» **SOURCE MATERIAL**:

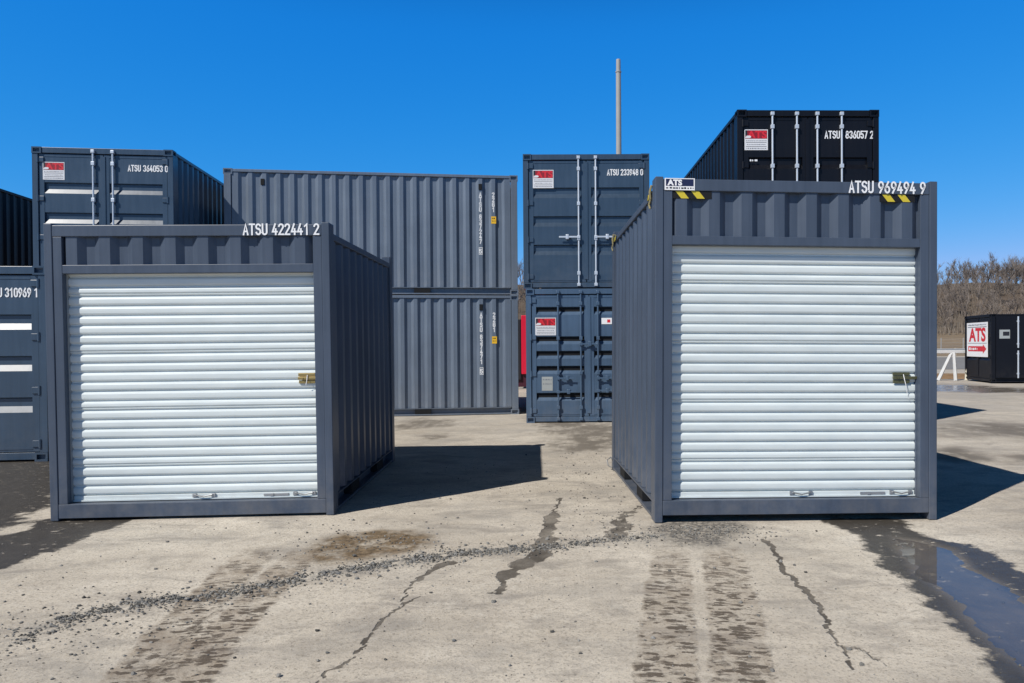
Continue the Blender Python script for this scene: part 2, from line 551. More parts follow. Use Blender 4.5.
def door_leaf(root, u0, u1, z0, z1, H, mat, chans, drop=.020, valley=.100, rise=.082, depth=.038, hinge_side=-1, hinges=4):
    """one container door: stiles, pressed panel with horizontal channels; chans = distances of each channel's top below the roof"""
    mb = MB()
    vf, vb = .036, .090
    st = .085
    mb.box(u0, u0 + st, vf - .004, vb, z0, z1)
    mb.box(u1 - st, u1, vf - .004, vb, z0, z1)
    pts = [(z1, 0)]
    for c in chans:
        t = H - c
        pts += [(t, 0), (t - drop, depth), (t - drop - valley, depth), (t - drop - valley - rise, 0)]
    pts += [(z0, 0), (z0, .054), (z1, .054)]
    mb.extrude(pts, lambda a, b: (u0 + st, vf + b, a), lambda a, b: (u1 - st, vf + b, a))
    # pressed lips top and bottom
    mb.box(u0 + st, u1 - st, vf - .006, vf - .0005, z1 - .05, z1 - .02)
    mb.box(u0 + st, u1 - st, vf - .006, vf - .0005, z0 + .03, z0 + .06)
    d = mb.build('door', mat, root)
    ue = u0 if hinge_side < 0 else u1
    for k in range(hinges):
        z = z0 + (z1 - z0) * (.045 + .91 * k / (hinges - 1))
        h = MB()
        s = -hinge_side
        a, b = sorted((ue - s * .045, ue + s * .085))
        h.box(a, b, vf - .022, vf - .005, z - .045, z + .045, ch=.006)
        h.tube([(ue - s * .015, vf - .02, z - .06), (ue - s * .015, vf - .02, z + .06)], .020, 8)
        h.build('hinge', mat, d)
    g = MB()
    a, b = sorted((ue, ue - (-hinge_side) * .012))
    return d

def door_end(root, W, H, mat, chans, rods, rodmat, handles=None, **kw):
    """front end with two doors; rods = list of u; handles = {rod index: [(0,z,len)]}"""
    for u0 in (0.0, W - .10):
        MB().box(u0, u0 + .10, .012, .15, .1185, H - .1185, ch=.005).build('corner_post', mat, root)
    for u0 in (0.03, W - .13):
        MB().box(u0, u0 + .10, .0, .10, .1185, H - .1185)  # (kept only as a guide, not linked)
    MB().box(.1625, W - .1625, .015, .13, H - .108, H - .004, ch=.006).build('door_header', mat, root)
    MB().box(.1625, W - .1625, .018, .13, .022, .118, ch=.006).build('door_sill', mat, root)
    MB().box(.101, W - .101, .075, .089, .119, H - .119).build('door_gasket', M['dark'], root)
    m = W / 2
    z0, z1 = .128, H - .124
    dl = door_leaf(root, .112, m - .008, z0, z1, H, mat, chans, hinge_side=-1, **kw)
    dr = door_leaf(root, m + .008, W - .112, z0, z1, H, mat, chans, hinge_side=1, **kw)
    for i, u in enumerate(rods):
        lock_rod(dl if u < m else dr, u, .045, H - .04, H, rodmat, (handles or {}).get(i), rodmat)
    # the overlap strip and lock box between the leaves
    st = MB()
    st.box(m - .045, m + .03, .020, .0315, z0 + .05, z1 - .03)
    st.build('cover_strip', mat, dr)
    return dl, dr

def fnv(u0, z0, v):
    """writer on a front face (facing -v)"""
    return lambda a, b, z: (u0 + a, v - z, z0 + b)

# ------------------------------------------------------------------ ground
POLY = {
    'wet1': [(2.19, 6.42), (2.73, 6.44), (2.69, 6.06), (2.77, 5.69), (2.9, 5.57), (2.9, 5.21), (2.87, 4.76), (2.86, 4.07), (1.9, 2.7), (1.98, 3.25), (2.03, 3.43), (2.13, 3.65), (2.11, 3.83), (2.09, 4.02), (2.13, 4.24), (2.16, 4.53), (2.21, 4.88), (2.23, 5.17), (2.25, 5.48), (2.29, 5.91), (2.25, 6.17)],
    'water': [(2.48, 5.93), (2.66, 5.81), (2.75, 5.66), (2.8, 5.52), (2.74, 5.07), (2.71, 4.71), (2.66, 4.26), (2.58, 3.67), (2.05, 2.91), (2.09, 3.47), (2.08, 3.66), (2.1, 3.91), (2.16, 4.24), (2.19, 4.49), (2.23, 4.84), (2.3, 5.17), (2.37, 5.53)],
    'wet2': [(-4.96, 5.92), (-4.53, 5.97), (-4.47, 6.23), (-4.53, 6.55), (-3.89, 6.65), (-3.95, 6.39), (-3.94, 5.99), (-3.92, 5.66), (-3.95, 5.4), (-3.91, 5.16), (-4.1, 4.89)],
    'wet3': [(-8.59, 10.27), (-7.07, 10.21), (-5.4, 7.98), (-5.24, 7.56), (-5.18, 7.22), (-4.97, 6.56), (-4.83, 5.77)],
    'mud': [(-1.94, 5.41), (-1.94, 5.79), (-1.81, 6.04), (-1.57, 6.19), (-1.3, 6.15), (-1.08, 5.89), (-1.08, 5.6), (-1.26, 5.39), (-1.54, 5.25), (-1.78, 5.23)],
    'crack1': [(-1.15, 3.29), (-1.14, 3.39), (-1.12, 3.5), (-1.05, 3.66), (-1.05, 3.96), (-1.03, 4.22), (-0.98, 4.4), (-1.01, 4.6), (-1.0, 4.84), (-0.91, 5.14), (-0.84, 5.24)],
    'crack1b': [(-0.98, 4.4), (-0.94, 4.46), (-0.91, 4.53)],
    'crack2': [(-0.1, 7.41), (-0.16, 6.67), (-0.17, 5.81), (-0.23, 5.37), (-0.35, 5.13), (-0.43, 4.87), (-0.46, 4.59)],
    'crack3': [(1.48, 5.77), (1.48, 5.44), (1.42, 4.96), (1.43, 4.6), (1.43, 4.33), (1.4, 4.09), (1.35, 3.92), (1.34, 3.69), (1.29, 3.41)],
    'crack3b': [(1.35, 3.75), (1.42, 3.69), (1.47, 3.57), (1.48, 3.48)],
    'stain4': [(0.65, 7.06), (0.44, 6.46), (0.36, 5.8)],
    'trk_r1': [(0.76, 5.65), (0.58, 4.43), (0.49, 3.83), (0.41, 3.27)],
    'trk_r2': [(1.13, 5.64), (0.95, 4.42), (0.85, 3.82), (0.74, 3.27)],
    'trk_l1': [(-1.98, 3.3), (-2.09, 3.87), (-2.19, 4.51), (-2.33, 5.8)],
    'trk_l2': [(-1.72, 3.3), (-1.83, 3.86), (-1.89, 4.51), (-1.97, 5.74)],
    'gravel': [(-2.84, 3.88), (-2.83, 4.16), (-2.63, 4.38), (-2.36, 4.53), (-2.05, 4.66), (-1.76, 4.89), (-1.55, 5.06), (-1.25, 5.22), (-0.94, 5.39), (-0.66, 5.51), (-0.3, 5.56), (-0.08, 5.61), (0.22, 5.72), (0.66, 5.85)],
    'grit': [(0.56, 6.04), (0.76, 6.38), (1.11, 6.44), (1.43, 6.36), (1.49, 5.93), (1.1, 5.56), (0.82, 5.64)],
    'b1': [(-0.16, 11.93), (0.0, 13.32), (0.57, 14.3), (0.99, 13.59), (0.82, 11.29), (0.42, 10.57), (-0.0, 10.58)],
    'b2': [(-3.5, 15.1), (-3.12, 15.69), (-2.42, 15.23), (-2.43, 14.11), (-3.04, 13.48)],
    'b3': [(-2.5, 12.56), (-2.13, 12.83), (-2.02, 12.4), (-2.21, 11.9)],
    'b4': [(-0.82, 15.55), (-0.54, 16.43), (0.19, 14.32), (-0.17, 13.02), (-0.48, 14.36)],
    'b5': [(5.1, 10.67), (5.55, 10.86), (5.61, 10.07), (5.45, 9.56), (4.91, 9.49), (4.7, 9.84)],
    'b6': [(5.74, 10.07), (6.43, 10.32), (6.14, 9.45), (5.44, 9.32)],
    'b7': [(6.35, 13.3), (7.76, 14.63), (8.53, 13.68), (8.83, 12.56), (7.68, 11.81), (6.52, 12.0)],
    'b8': [(12.34, 26.21), (14.14, 27.34), (14.47, 25.37), (15.34, 23.6), (14.44, 22.22), (11.62, 22.47), (11.06, 23.5)],
}
def seg_dist(X, Y, pl):
    d = np.full(X.shape, 1e9)
    for (x0, y0), (x1, y1) in zip(pl[:-1], pl[1:]):
        dx, dy = x1 - x0, y1 - y0
        t = np.clip(((X - x0) * dx + (Y - y0) * dy) / (dx * dx + dy * dy + 1e-12), 0, 1)
        d = np.minimum(d, np.hypot(X - x0 - t * dx, Y - y0 - t * dy))
    return d
def poly_sd(X, Y, pl):
    """signed distance, positive inside"""
    ins = np.zeros(X.shape, bool)
    n = len(pl)
    for i in range(n):
        x0, y0 = pl[i]
        x1, y1 = pl[(i + 1) % n]
        c = ((y0 > Y) != (y1 > Y)) & (X < (x1 - x0) * (Y - y0) / (y1 - y0 + 1e-12) + x0)
        ins ^= c
    d = seg_dist(X, Y, pl + [pl[0]])
    return np.where(ins, d, -d)
def sstep(a, b, x):
    t = np.clip((x - a) / (b - a), 0, 1)
    return t * t * (3 - 2 * t)
class VN:
    def __init__(s, seed):
        s.g = np.random.RandomState(seed).rand(256, 256)
    def __call__(s, X, Y, sc_):
        x, y = X * sc_, Y * sc_
        xi, yi = np.floor(x).astype(int), np.floor(y).astype(int)
        fx, fy = x - xi, y - yi
        fx, fy = fx * fx * (3 - 2 * fx), fy * fy * (3 - 2 * fy)
        G = lambda a, b: s.g[a % 256, b % 256]
        return (G(xi, yi) * (1 - fx) + G(xi + 1, yi) * fx) * (1 - fy) + (G(xi, yi + 1) * (1 - fx) + G(xi + 1, yi + 1) * fx) * fy
    def fbm(s, X, Y, sc_, o=4):
        r, a, t = 0, 1.0, 0
        for i in range(o):
            r = r + a * s(X + 17.3 * i, Y - 9.1 * i, sc_ * 2 ** i)
            t += a
            a *= .55
        return r / t
vn = VN(3)
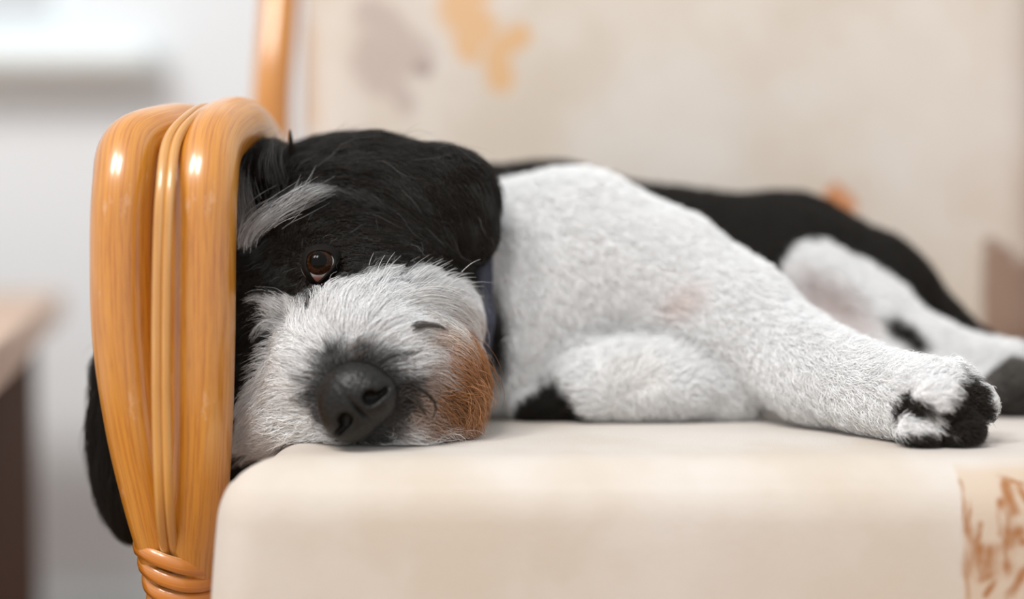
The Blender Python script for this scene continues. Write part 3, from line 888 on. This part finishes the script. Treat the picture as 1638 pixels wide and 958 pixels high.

» **EXERCISE DETAILS**: From the entries above, copy every line that holds the word "Blender".

» **RESPONSE BELOW**:
Continue the Blender Python script for this scene: part 2, from line 551. More parts follow. Use Blender 4.5.
The Blender Python script for this scene continues. Write part 3, from line 888 on. This part finishes the script. Treat the picture as 1638 pixels wide and 958 pixels high.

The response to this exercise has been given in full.